Carl Zimmerman’s Niagara Hydro Power Station
In 1997, Carl Zimmerman first exhibited a suite of sepia and cyan-toned photographs entitled Lost Hamilton Landmarks. These photos were presented as if they were documentation of Hamilton, Ontario’s industrial and institutional architecture that had been torn down.
In Niagara Power Station, a lone figure in silhouette occupies a room as vast as an aircraft hangar. An entire wall is paned glass that is at least twenty times taller than the individual. A low sun casts the shadow of the windowpane grid across the concrete wall and floor. What appears to be Marcel Breuer modern steel chairs and tables are strewn about the space. This furniture is shorthand for twentieth century modernist idealism. Lightweight, airy, chrome furniture suggested a future made better by technological and industrial innovation. The title, Niagara Power Station, speaks of the industrial revolution that took place in the Hamilton region with the advent of electricity. There are only a few pieces of furniture, sparsely spaced and randomly strewn across the dusty floor. The implication is that this power station is abandoned and to a larger extent, something has failed or changed.
The scene Zimmerman presents is one of utopian idealism exhausted and redundant. A student of Canadian architectural history would deduce that this space and the others in Lost Hamilton Landmarks never existed. They are too absurdly massive to not be widely known. They have the scale and pared-down classicism of totalitarian architecture. If the series were called Lost Berlin Landmarks the viewer would not be naïve to accept these photographs as factual. The buildings have the scale of Albert Speers plans for the new Berlin the Nazis dreamed of building. Is Zimmerman positing an alternative history of Hamilton where these landmark structures were built and later destroyed? The absurd scale of these spaces (try heating them during a Canadian winter) points to the subtle humour lurking in his work.

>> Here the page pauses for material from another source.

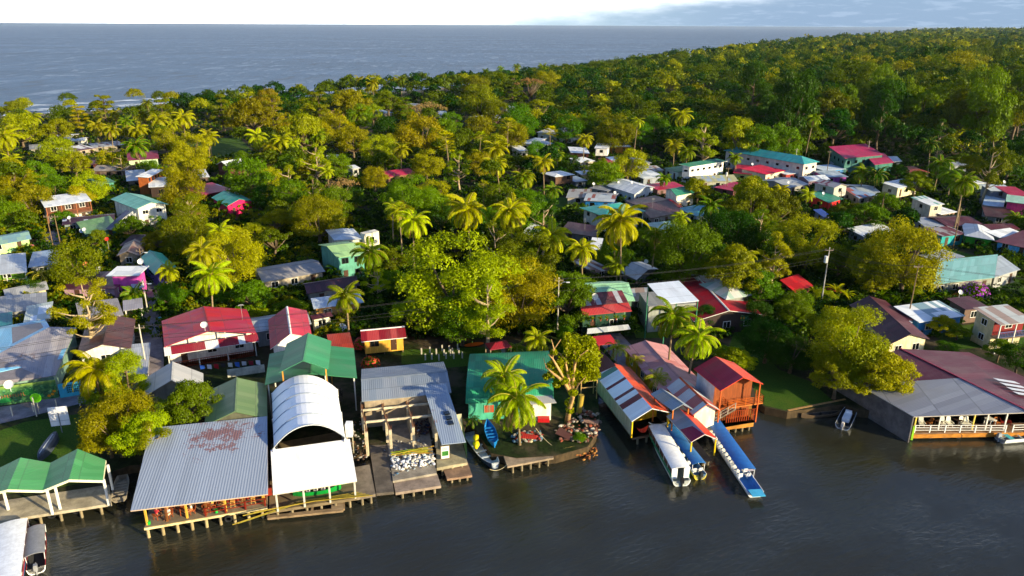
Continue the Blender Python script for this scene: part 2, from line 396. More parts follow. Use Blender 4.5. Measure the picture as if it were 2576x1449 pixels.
def lawnmat(T):
    ge = T.n('ShaderNodeNewGeometry'); p = ge.outputs['Position']
    a = T.noise(p, .35, 4); b = T.noise(p, 5., 6, .75)
    col = T.mix(T.ramp(b, .35, .68), (.020, .060, .006), (.065, .135, .010)); col = T.mix(T.math('MULTIPLY', T.ramp(a, .45, .7), .4), col, (.09, .12, .014))
    out(T, pbsdf(T, col, .95, T.bump(b, .8, .1), 0, .1))
LAWN = mat('lawn', lawnmat); PATHM = concrete('8d8388')
lawns = [[(-60, 1105), (60, 1062), (205, 1040), (232, 1110), (262, 1180), (262, 1205), (120, 1232), (-60, 1250)],
         [(1850, 830), (1900, 870), (1960, 930), (2040, 960), (2100, 1012), (1981, 1033), (1925, 1020), (1905, 1003), (1880, 930), (1830, 880)],
         [(1010, 880), (1330, 870), (1340, 905), (1130, 925), (1010, 915)],
         [(300, 500), (395, 480), (420, 520), (330, 545), (290, 530)], [(430, 355), (600, 345), (640, 385), (540, 400), (430, 385)],
         [(1290, 480), (1440, 500), (1420, 540), (1300, 530)], [(2330, 610), (2480, 650), (2576, 700), (2576, 760), (2420, 700)],
         [(2330, 830), (2576, 800), (2640, 860), (2400, 880)], [(1590, 820), (1660, 815), (1690, 850), (1600, 850)]]
for l in lawns: sheet('lawn', FD(l), LAWN, GZ + .004)
paths = [[(352, 905), (372, 705), (398, 705), (412, 905), (412, 960), (350, 960)], [(100, 590), (145, 578), (168, 640), (140, 648)],
         [(-60, 1032), (40, 1018), (215, 985), (222, 1010), (60, 1052), (-60, 1080)],
         [(1490, 840), (1560, 838), (1720, 1010), (1640, 1010), (1540, 900)]]
for l in paths: sheet('path', FD(l), PATHM, GZ + .012)
# ------------------------------------------------------------------ buildings
def dish(parent, x, y, z, az=2.4, R=.55, col='dcdcd8'):
    R *= .68
    mb = MB(); n = 12; c = Vector((0, 0, .9)); d = Vector((cos(az) * .8, sin(az) * .8, .6)).normalized(); r = d.cross(Vector((0, 0, 1))).normalized(); u = r.cross(d)
    rings = []
    for k in range(4):
        q = R * k / 3; rings.append([c + d * (q * q * .45 / R) + (r * cos(2 * pi * j / n) + u * sin(2 * pi * j / n)) * q for j in range(n)])
    for k in range(3):
        for j in range(n):
            a, b = rings[k], rings[k + 1]; p = [a[j], a[(j + 1) % n], b[(j + 1) % n], b[j]]
            mb.face(p if k else [p[0], p[2], p[3]]); 
    mb.tube([(0, 0, 0), c - d * .05], .03, 5); mb.tube([c - u * R * .95, c + d * R * .9], .018, 4); mb.box(-.05 + (c + d * R * .9).x, -.05 + (c + d * R * .9).y, (c + d * R * .9).z - .05, .05 + (c + d * R * .9).x, .05 + (c + d * R * .9).y, (c + d * R * .9).z + .05)
    return mb.build('satellite_dish', plain(col, .5, .1), parent, (x, y, z))
def antenna(parent, x, y, z, h=2.5):
    mb = MB(); mb.tube([(0, 0, 0), (0, 0, h)], .025, 5)
    for k in range(5): mb.beam((-.45 + .05 * k, .12 * k - .3, h - .1), (.45 - .05 * k, .12 * k - .3, h - .1), .02)
    mb.beam((0, -.35, h - .1), (0, .25, h - .1), .025)
    mb.build('antenna', plain('9a9a98', .5, .1), parent, (x, y, z))
_rng = random.Random(5)
FRAME_W = 'e8e4dc'
def window(root, M, w, h, frame, near, glass=None, bars=False):
    """M(u, d, z) maps along-wall, outward distance and height onto the house"""
    g = MB(); g.box(-w / 2, -.02, 0, w / 2, .035, h, 0, M); o = g.build('window', glass or GLASS, root)
    if near:
        f = MB(); t = .07
        f.box(-w / 2 - t, -.02, -t, w / 2 + t, .06, 0, 0, M); f.box(-w / 2 - t, -.02, h, w / 2 + t, .06, h + t, 0, M)
        f.box(-w / 2 - t, -.02, 0, -w / 2, .06, h, 0, M); f.box(w / 2, -.02, 0, w / 2 + t, .06, h, 0, M); f.box(-.025, -.02, 0, .025, .055, h, 0, M)
        if bars:
            for k in range(1, int(w / .18)): f.box(-w / 2 + k * .18 - .012, .04, 0, -w / 2 + k * .18 + .012, .065, h, 0, M)
        f.build('window_frame', plain(frame, .6, .1), o)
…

All of the works in Lost Hamilton Landmarks are shot from a low angle. This makes the spaces seem cathedral-like and the viewer feels like they would be overwhelmed by the space. Carl Zimmerman was born and grew up in Hamilton, Ontario before moving to Nova Scotia in 1974. The Hamilton he grew-up in was nicknamed “Steeltown” for its main product. While living in rural Nova Scotia, Zimmerman was reimagining the industrial city of his childhood with its enormous steel mills and factories. The low angle of the camera in this series of works is like a child’s point of view. When we revisit spaces vividly remembered from childhood, we are often taken aback at how much smaller they are than we remembered.
These are photographs of detailed models that the artist constructed and photographed in natural light with a 35mm SLR film camera. Our familiarity with the effects of natural light helps convince us that we are seeing something real. We are looking at photographs, but Zimmerman’s greatest skills went into the making of these models. Furniture was hand-made with wire and surfaces were painted to appear aged and weather beaten. His skill set is that of the film model maker. In Niagara Hydro Power Station, the wall of paned glass is in fact Plexiglas, that had been scored with a knife. As with film sets, all the work is about creating a convincing image within the camera frame. These works are pre-digital in technique which is apt as they are recalling the past and evoking memories of a time before computers. We live in the era of the Deep Fake where no image can be trusted completely. Zimmerman’s Lost Hamilton Landmarks presages our current unease with media and its relationship to truth. Niagara Hydro Power Plant is an analog, plywood and paint, deep fake of Hamilton’s past.